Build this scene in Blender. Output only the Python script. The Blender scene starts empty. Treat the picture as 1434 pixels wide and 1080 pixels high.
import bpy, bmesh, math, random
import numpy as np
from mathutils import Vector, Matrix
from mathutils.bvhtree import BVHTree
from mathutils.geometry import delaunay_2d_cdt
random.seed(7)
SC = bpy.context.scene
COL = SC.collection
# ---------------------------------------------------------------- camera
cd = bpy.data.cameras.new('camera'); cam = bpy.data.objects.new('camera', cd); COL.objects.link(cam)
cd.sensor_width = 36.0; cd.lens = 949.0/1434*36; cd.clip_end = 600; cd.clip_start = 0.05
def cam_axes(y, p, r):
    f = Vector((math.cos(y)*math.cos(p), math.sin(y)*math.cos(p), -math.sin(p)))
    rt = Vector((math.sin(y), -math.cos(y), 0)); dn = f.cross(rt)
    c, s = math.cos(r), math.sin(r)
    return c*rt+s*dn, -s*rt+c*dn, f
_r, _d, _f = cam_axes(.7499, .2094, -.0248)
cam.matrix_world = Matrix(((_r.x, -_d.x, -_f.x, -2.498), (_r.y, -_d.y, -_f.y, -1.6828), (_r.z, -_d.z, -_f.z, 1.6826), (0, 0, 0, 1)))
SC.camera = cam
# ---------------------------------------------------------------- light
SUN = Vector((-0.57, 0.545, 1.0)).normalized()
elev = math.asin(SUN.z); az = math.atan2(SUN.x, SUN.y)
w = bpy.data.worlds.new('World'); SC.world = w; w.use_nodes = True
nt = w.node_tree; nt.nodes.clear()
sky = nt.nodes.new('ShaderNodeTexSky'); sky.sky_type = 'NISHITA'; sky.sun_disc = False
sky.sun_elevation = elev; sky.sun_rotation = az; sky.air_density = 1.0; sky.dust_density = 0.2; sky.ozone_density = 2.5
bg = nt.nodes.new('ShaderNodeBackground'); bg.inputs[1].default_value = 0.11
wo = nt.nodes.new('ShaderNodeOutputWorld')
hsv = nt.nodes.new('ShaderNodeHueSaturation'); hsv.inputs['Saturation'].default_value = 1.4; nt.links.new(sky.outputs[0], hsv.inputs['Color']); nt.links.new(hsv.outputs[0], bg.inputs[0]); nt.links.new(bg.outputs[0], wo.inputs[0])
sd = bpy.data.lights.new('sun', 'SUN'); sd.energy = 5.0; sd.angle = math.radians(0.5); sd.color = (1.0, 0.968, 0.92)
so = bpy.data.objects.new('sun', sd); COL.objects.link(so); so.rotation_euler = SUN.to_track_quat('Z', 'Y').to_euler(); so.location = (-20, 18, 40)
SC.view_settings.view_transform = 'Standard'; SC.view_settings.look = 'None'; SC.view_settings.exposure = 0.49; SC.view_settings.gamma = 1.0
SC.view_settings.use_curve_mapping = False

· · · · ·

(Exercise goal)
Return every line of the material exactly.

(Problem solution)
Build this scene in Blender. Output only the Python script. The Blender scene starts empty. Treat the picture as 1434 pixels wide and 1080 pixels high.
import bpy, bmesh, math, random
import numpy as np
from mathutils import Vector, Matrix
from mathutils.bvhtree import BVHTree
from mathutils.geometry import delaunay_2d_cdt
random.seed(7)
SC = bpy.context.scene
COL = SC.collection
# ---------------------------------------------------------------- camera
cd = bpy.data.cameras.new('camera'); cam = bpy.data.objects.new('camera', cd); COL.objects.link(cam)
cd.sensor_width = 36.0; cd.lens = 949.0/1434*36; cd.clip_end = 600; cd.clip_start = 0.05
def cam_axes(y, p, r):
    f = Vector((math.cos(y)*math.cos(p), math.sin(y)*math.cos(p), -math.sin(p)))
    rt = Vector((math.sin(y), -math.cos(y), 0)); dn = f.cross(rt)
    c, s = math.cos(r), math.sin(r)
    return c*rt+s*dn, -s*rt+c*dn, f
_r, _d, _f = cam_axes(.7499, .2094, -.0248)
cam.matrix_world = Matrix(((_r.x, -_d.x, -_f.x, -2.498), (_r.y, -_d.y, -_f.y, -1.6828), (_r.z, -_d.z, -_f.z, 1.6826), (0, 0, 0, 1)))
SC.camera = cam
# ---------------------------------------------------------------- light
SUN = Vector((-0.57, 0.545, 1.0)).normalized()
elev = math.asin(SUN.z); az = math.atan2(SUN.x, SUN.y)
w = bpy.data.worlds.new('World'); SC.world = w; w.use_nodes = True
nt = w.node_tree; nt.nodes.clear()
sky = nt.nodes.new('ShaderNodeTexSky'); sky.sky_type = 'NISHITA'; sky.sun_disc = False
sky.sun_elevation = elev; sky.sun_rotation = az; sky.air_density = 1.0; sky.dust_density = 0.2; sky.ozone_density = 2.5
bg = nt.nodes.new('ShaderNodeBackground'); bg.inputs[1].default_value = 0.11
wo = nt.nodes.new('ShaderNodeOutputWorld')
hsv = nt.nodes.new('ShaderNodeHueSaturation'); hsv.inputs['Saturation'].default_value = 1.4; nt.links.new(sky.outputs[0], hsv.inputs['Color']); nt.links.new(hsv.outputs[0], bg.inputs[0]); nt.links.new(bg.outputs[0], wo.inputs[0])
sd = bpy.data.lights.new('sun', 'SUN'); sd.energy = 5.0; sd.angle = math.radians(0.5); sd.color = (1.0, 0.968, 0.92)
so = bpy.data.objects.new('sun', sd); COL.objects.link(so); so.rotation_euler = SUN.to_track_quat('Z', 'Y').to_euler(); so.location = (-20, 18, 40)
SC.view_settings.view_transform = 'Standard'; SC.view_settings.look = 'None'; SC.view_settings.exposure = 0.49; SC.view_settings.gamma = 1.0
SC.view_settings.use_curve_mapping = False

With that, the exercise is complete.